On his part, WFP’s deputy country director in South Sudan, Hakan FAlkell, appreciated the contribution from the Japanese government, saying this will enable the organization to continue with provision of the badly needed relief assistance in the country.

“We appreciate this contribution from the Government of Japan, which is a sign of its steadfast support for WFP’s efforts to eliminate malnutrition in South Sudan,” said Falkell.

“Young children and women in this country need good nutrition for a healthy and productive life, and Japan’s support will enable WFP to continue its assistance during the challenging times facing South Sudan.”

The remaining Japanese funds – US$800,000 – will go towards the WFP-managed UN Humanitarian Air Service (UNHAS), which provides air transport and cargo services for humanitarian workers delivering lifesaving assistance in South Sudan.

In 2015, UNHAS served 248 organizations, flying to 77 locations, as well as transporting light relief cargo.
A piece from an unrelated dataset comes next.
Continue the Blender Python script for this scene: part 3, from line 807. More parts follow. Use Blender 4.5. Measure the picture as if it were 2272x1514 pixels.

WFP requires an additional US$220 million for food and nutrition operations and another US$16 million to run UNHAS over the next six months in South Sudan.

The organization is the world’s largest humanitarian agency fighting hunger worldwide, delivering food assistance in emergencies and working with communities to improve nutrition and build resilience.

Each year, WFP assists some 80 million people in around 80 countries worldwide.